А они у Вас получают даже меньше Леонидова. Почему?
И Вы за них не боретесь. Простите, но здесь какая-то канцелярская уравниловщина.
Говорю со всей убежденностью моего полувекового опыта: равных этим двум актерам нет во всем Союзе.
С искренним приветом
Вл. Немирович-Данченко
575. А. М. Бучме[1200]
4 мая 1941 г.
Телеграмма
В дни расцвета Вашей актерской жизни желаю надолго сохранить свежесть и заразительность Вашего прекрасного таланта.
Немирович-Данченко
{511} 576. В. Каймакову и Н. Золотухиной[1201]
18 июня 1941 г. Москва
1941 г.
Милые ребята!
Мне грустно, что в ответ на Ваш горячий порыв приходится писать слова, как холодный душ.
Все Ваше письмо — это сплошное зазнайство, даже мало простительное детским невежеством.
Вы себя несколько раз называете «большим талантом». Сначала кажется, что вы шутите. Вы не имеете никакого понятия о том, что такое талант. А есть у вас сценический дар или нет, это может определиться лет через пять! Сейчас у вас только горячее желание.

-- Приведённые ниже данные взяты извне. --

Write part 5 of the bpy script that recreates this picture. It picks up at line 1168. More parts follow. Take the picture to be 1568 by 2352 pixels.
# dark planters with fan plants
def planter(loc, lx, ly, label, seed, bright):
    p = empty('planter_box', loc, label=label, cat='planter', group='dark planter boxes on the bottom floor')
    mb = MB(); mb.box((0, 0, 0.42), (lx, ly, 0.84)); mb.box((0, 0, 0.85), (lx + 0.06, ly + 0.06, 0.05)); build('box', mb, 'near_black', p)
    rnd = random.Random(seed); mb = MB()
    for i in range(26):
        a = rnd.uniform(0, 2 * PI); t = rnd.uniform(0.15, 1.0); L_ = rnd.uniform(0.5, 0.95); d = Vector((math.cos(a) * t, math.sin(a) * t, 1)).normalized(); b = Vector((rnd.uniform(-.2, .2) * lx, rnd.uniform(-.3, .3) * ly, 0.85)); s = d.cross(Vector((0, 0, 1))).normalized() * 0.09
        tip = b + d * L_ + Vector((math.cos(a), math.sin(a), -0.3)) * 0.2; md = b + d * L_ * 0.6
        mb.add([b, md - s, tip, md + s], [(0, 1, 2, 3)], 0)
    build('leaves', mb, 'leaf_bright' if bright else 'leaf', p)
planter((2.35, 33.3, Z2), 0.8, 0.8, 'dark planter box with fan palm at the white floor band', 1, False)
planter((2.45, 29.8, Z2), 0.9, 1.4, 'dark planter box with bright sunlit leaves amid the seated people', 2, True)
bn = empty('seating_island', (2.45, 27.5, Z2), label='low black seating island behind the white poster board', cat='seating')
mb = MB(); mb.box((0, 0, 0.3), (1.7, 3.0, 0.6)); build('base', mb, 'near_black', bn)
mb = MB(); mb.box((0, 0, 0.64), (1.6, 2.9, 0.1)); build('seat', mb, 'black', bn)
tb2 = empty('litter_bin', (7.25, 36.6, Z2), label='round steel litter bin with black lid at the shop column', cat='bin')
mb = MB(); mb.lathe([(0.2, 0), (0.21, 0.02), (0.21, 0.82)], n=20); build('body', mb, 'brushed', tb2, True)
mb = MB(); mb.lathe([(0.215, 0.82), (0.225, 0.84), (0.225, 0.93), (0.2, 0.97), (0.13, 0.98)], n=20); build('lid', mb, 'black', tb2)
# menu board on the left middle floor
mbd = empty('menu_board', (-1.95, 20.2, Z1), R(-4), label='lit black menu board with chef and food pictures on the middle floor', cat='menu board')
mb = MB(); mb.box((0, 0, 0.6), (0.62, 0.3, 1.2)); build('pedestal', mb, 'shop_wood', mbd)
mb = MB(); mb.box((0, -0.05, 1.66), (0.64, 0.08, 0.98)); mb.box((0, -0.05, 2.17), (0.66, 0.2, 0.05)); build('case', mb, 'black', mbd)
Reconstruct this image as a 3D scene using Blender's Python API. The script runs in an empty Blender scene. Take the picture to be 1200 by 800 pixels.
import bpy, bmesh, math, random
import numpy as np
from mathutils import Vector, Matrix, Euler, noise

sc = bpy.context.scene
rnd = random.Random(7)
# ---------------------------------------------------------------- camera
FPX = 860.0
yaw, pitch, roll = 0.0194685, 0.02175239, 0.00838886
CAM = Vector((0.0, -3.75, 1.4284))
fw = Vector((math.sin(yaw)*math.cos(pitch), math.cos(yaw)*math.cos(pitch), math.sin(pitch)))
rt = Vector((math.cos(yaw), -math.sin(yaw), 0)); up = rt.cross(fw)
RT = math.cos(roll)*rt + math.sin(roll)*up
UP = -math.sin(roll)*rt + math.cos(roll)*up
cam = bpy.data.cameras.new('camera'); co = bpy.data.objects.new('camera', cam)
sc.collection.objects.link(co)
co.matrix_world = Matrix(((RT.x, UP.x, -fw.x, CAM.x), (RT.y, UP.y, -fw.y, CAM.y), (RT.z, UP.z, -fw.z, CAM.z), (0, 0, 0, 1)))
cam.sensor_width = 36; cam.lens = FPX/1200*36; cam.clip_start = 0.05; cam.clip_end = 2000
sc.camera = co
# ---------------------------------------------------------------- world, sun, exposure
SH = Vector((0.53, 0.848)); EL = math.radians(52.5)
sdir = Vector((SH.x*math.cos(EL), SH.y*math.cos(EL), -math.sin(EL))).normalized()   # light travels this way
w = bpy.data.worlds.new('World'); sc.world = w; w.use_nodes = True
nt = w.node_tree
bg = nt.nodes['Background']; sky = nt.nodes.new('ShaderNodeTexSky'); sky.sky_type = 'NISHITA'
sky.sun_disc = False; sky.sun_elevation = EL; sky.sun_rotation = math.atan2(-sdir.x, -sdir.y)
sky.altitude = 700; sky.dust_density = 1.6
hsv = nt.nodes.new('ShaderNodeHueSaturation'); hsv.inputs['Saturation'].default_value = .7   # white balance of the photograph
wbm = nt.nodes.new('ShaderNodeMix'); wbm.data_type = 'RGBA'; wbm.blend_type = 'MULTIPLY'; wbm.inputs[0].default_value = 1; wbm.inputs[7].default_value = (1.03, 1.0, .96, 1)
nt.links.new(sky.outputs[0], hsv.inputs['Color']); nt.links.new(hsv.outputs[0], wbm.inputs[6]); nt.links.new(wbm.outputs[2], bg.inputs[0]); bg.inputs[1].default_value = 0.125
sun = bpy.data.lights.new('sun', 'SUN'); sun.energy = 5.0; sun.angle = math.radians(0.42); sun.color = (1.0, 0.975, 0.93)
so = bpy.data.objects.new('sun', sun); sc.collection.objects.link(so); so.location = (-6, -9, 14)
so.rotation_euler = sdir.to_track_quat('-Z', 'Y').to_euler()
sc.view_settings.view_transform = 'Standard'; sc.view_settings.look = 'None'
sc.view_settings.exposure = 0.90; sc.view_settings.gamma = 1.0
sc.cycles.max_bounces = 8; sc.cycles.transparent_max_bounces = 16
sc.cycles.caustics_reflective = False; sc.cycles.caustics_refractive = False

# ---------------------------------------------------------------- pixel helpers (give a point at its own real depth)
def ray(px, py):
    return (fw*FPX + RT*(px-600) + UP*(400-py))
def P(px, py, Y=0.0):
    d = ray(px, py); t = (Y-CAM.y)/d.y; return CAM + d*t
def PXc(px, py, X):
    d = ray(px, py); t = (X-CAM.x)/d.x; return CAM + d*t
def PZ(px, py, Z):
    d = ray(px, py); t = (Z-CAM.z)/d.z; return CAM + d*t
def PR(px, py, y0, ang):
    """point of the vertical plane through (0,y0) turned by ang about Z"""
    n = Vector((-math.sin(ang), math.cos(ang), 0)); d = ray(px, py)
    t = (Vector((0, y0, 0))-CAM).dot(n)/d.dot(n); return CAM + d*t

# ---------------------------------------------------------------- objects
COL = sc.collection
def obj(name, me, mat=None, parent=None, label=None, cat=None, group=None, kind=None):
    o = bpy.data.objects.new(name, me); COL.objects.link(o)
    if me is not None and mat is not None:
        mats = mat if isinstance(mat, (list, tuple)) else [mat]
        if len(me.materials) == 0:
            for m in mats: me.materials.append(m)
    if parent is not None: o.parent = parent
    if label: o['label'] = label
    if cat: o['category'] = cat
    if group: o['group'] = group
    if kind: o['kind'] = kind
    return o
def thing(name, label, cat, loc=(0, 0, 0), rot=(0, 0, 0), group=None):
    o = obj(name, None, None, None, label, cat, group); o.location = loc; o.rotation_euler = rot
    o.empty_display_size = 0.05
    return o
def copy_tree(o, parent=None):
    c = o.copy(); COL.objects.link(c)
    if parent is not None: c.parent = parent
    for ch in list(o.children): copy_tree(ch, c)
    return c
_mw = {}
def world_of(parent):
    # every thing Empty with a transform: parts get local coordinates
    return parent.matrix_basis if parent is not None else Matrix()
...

Но чтобы это желание осуществилось, чтобы через несколько лет вы могли попасть в театральную школу, вам надо прежде всего учиться, учиться и учиться; надо прежде всего быть хорошо грамотными. А судя по вашему письму, вы даже для 6-тиклассников мало грамотны.
Второе — вам надо преодолеть ваше зазнайство. Можете, конечно, и вчитываться в лучшие драматические произведения. Можете и «представлять», для себя, как забаву, но не отдавайте этому занятию время, оторванное от общей учебы, от физкультуры, не считайте это пока вашим важнейшим делом.
А главное, повторяю, — учитесь.
Вл. Немирович-Данченко
577. В. Г. Сахновскому[1202]
9 августа 1941 г. Москва
9 августа 1941 г.
Милый Василий Григорьевич!
Уезжаю с некоторым беспокойством за Вас и недовольством, что Вы меня не слушаетесь. Требую, чтобы Вы берегли себя, не рвались на работу без достаточно отдохнувших сил. Поймите же, что Вы чрезвычайно нужны театру. И нужны здоровым[1203].
Буду надеяться, что письмецо это дойдет до Вашей воли.
Ваш Вл. Немирович-Данченко
{512} 578. М. Б. Храпченко[1204]
Сентябрь (после 10-го) 1941 г. Нальчик
Плохо понимаю, но доверчиво подчиняюсь[1205].
Здесь очень просят спектакля, целой пьесы. Наши тоже очень охотно идут на это. Намечаем, что можно сделать. «На дне», «Мудрец», «Царские врата», «Последняя жертва».
Прежде всего необходимо оставить тут Тарасову. Без актрисы ни одной пьесы. Кого-то еще попросим прислать сюда. Перекинусь с Калужским и Калишьяном.
Хочу — раз тут Качалов и Тарасова — тронуть «Антония и Клеопатру».